## THE PROBLEM:
Lines containing the string "pixels" are to be counted; report the number and nothing more.

## INFORMATION SUPPLIED:
──────────
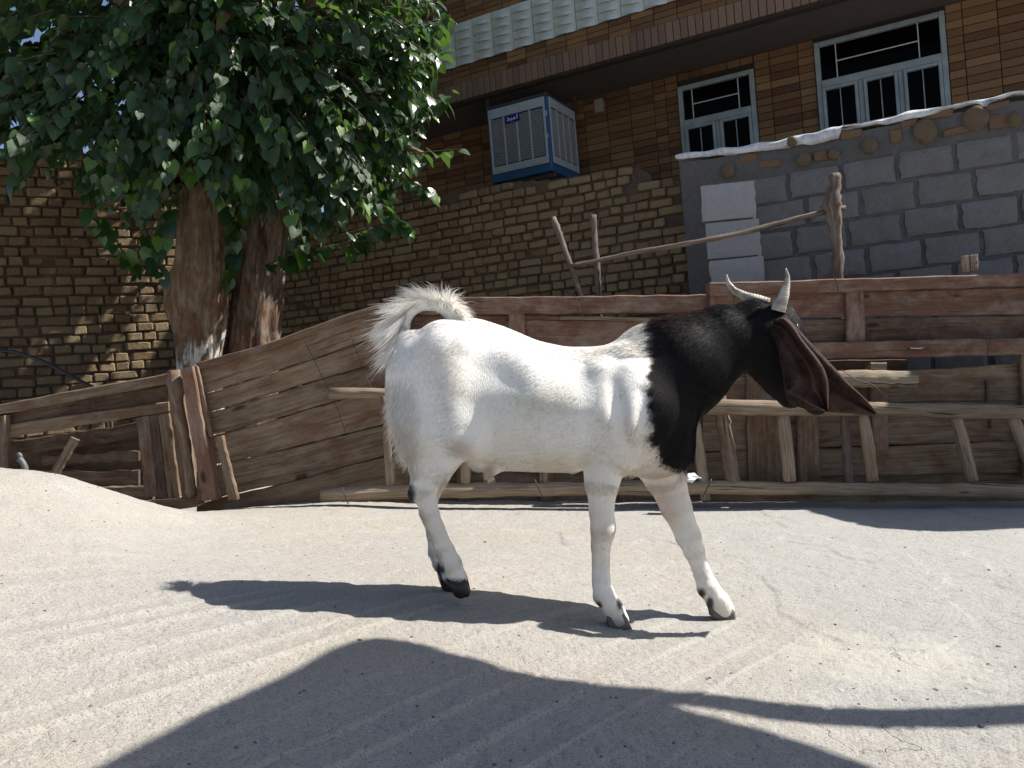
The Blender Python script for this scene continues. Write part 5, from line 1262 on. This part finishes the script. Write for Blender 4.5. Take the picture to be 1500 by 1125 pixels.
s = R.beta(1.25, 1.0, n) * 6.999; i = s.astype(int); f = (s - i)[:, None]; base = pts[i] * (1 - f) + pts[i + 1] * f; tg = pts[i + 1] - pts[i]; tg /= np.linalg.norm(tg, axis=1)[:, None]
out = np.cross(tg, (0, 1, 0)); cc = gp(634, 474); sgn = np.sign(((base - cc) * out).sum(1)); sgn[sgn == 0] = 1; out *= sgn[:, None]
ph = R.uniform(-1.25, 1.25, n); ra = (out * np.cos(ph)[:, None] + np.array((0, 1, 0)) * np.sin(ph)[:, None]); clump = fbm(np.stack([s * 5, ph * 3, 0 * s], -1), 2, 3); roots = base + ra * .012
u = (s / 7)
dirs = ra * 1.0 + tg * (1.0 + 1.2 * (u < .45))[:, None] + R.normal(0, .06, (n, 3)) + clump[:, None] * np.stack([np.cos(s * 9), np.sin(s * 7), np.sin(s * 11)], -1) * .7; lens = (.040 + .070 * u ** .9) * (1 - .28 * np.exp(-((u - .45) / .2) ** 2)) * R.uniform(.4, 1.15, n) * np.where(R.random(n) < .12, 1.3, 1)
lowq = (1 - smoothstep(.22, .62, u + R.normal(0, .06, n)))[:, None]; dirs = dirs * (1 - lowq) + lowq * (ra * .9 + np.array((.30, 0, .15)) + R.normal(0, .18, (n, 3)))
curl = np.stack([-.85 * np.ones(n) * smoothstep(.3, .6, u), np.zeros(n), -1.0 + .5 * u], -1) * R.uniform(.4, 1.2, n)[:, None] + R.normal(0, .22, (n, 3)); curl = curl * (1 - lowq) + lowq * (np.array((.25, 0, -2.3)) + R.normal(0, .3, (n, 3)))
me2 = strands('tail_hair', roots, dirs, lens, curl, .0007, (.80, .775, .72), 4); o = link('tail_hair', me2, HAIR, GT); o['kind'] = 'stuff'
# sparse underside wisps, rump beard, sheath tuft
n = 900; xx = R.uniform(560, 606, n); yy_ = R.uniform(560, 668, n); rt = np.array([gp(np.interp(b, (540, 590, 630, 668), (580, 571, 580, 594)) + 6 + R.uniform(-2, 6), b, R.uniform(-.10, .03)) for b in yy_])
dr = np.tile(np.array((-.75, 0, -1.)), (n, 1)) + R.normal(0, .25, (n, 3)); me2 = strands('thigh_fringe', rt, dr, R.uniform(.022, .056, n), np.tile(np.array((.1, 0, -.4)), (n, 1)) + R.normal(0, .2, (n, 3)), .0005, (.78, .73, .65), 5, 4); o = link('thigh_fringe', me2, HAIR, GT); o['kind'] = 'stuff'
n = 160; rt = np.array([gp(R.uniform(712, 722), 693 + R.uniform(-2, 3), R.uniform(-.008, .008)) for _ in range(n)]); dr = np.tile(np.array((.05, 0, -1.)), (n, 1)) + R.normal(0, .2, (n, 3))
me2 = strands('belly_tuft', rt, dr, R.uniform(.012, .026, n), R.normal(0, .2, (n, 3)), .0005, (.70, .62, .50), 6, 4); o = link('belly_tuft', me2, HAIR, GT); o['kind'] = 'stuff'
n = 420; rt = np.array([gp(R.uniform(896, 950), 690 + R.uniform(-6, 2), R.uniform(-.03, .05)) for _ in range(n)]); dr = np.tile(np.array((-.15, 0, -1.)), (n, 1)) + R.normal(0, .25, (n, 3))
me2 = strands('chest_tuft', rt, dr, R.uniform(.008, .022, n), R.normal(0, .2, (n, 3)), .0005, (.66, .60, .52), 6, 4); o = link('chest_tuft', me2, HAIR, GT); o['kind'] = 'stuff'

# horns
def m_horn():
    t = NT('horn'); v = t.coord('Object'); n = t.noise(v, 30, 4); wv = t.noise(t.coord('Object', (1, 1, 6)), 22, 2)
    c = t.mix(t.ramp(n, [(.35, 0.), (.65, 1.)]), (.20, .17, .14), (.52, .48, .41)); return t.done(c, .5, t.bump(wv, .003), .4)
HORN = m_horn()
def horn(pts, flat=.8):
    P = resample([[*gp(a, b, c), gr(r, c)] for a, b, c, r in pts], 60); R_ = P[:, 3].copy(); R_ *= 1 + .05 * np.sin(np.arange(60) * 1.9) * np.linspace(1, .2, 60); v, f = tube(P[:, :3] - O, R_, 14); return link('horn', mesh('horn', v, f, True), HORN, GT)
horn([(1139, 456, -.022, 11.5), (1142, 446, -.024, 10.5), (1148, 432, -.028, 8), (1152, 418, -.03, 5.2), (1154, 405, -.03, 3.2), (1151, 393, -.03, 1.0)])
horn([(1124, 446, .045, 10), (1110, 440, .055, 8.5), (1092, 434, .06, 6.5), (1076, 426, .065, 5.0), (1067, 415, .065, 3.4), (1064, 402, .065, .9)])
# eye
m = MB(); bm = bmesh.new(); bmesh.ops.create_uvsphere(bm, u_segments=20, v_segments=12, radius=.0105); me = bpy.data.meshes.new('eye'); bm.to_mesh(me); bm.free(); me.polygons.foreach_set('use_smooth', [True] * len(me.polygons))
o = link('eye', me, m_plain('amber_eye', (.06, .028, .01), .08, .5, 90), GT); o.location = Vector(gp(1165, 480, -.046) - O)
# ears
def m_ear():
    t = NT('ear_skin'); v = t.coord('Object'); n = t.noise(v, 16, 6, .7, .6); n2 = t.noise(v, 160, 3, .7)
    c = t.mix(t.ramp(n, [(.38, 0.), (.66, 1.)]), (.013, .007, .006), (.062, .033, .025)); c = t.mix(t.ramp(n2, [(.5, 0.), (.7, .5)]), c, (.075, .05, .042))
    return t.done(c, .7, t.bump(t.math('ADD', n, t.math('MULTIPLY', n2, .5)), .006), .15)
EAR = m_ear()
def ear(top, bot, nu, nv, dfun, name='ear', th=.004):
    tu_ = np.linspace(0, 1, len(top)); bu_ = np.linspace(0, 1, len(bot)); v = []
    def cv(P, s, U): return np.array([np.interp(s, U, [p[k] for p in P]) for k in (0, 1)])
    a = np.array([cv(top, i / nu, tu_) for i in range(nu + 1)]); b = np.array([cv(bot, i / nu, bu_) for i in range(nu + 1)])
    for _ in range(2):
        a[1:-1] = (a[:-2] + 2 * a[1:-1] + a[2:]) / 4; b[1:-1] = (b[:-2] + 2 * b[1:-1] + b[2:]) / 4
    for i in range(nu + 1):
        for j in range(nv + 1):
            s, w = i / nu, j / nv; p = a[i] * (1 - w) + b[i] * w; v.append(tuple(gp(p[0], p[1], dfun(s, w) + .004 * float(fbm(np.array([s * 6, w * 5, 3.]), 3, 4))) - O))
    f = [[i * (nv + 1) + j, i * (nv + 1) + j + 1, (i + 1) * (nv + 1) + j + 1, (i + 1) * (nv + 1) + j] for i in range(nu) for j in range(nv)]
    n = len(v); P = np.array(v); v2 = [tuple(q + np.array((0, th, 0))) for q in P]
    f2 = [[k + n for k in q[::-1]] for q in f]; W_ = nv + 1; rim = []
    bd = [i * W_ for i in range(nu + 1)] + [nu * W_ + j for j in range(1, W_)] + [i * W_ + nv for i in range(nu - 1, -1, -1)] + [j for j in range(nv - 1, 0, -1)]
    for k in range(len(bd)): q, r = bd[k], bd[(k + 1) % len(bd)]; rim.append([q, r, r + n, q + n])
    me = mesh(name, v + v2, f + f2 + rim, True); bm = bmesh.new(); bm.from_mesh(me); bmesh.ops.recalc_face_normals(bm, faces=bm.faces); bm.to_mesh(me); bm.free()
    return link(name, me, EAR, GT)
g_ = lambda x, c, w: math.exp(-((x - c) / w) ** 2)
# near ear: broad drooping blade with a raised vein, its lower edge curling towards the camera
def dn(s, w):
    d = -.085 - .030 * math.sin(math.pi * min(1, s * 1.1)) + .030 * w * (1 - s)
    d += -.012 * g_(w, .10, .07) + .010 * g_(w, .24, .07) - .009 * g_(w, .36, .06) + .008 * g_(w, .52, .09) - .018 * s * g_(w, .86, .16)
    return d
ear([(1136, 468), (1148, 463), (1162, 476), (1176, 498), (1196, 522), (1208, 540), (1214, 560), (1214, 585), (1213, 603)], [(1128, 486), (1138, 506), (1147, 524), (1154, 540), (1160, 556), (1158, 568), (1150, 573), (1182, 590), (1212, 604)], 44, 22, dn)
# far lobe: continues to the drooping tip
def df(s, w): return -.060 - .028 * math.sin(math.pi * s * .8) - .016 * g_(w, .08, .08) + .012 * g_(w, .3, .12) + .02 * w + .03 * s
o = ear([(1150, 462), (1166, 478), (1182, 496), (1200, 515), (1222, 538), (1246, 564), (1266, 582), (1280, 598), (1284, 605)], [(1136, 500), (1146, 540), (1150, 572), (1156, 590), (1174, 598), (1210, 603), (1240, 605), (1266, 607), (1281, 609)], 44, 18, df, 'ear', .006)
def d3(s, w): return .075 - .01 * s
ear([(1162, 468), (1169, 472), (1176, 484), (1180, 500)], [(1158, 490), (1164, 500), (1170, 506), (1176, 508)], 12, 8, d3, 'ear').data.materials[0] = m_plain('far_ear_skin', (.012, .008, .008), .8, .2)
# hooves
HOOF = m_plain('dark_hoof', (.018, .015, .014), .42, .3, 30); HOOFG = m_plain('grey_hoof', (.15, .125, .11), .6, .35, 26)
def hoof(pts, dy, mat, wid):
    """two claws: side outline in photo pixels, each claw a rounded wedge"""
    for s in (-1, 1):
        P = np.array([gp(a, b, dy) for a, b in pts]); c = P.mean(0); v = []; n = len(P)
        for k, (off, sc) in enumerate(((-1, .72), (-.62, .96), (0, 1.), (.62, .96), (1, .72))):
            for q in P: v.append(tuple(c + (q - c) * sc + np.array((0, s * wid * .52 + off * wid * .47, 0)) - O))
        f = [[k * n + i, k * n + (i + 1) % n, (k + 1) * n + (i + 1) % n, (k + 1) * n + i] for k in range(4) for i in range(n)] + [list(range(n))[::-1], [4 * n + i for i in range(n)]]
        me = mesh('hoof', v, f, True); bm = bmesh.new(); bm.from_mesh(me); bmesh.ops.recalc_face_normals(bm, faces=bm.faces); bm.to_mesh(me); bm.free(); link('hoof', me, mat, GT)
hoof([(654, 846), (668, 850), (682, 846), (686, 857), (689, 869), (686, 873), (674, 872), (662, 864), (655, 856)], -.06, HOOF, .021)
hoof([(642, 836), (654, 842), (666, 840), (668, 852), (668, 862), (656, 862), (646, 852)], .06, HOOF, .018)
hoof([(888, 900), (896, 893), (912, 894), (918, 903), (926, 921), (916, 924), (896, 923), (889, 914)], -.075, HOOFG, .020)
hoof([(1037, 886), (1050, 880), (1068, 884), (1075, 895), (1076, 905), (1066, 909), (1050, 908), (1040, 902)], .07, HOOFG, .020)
──────────
## RESULT FOR THIS TASK:
2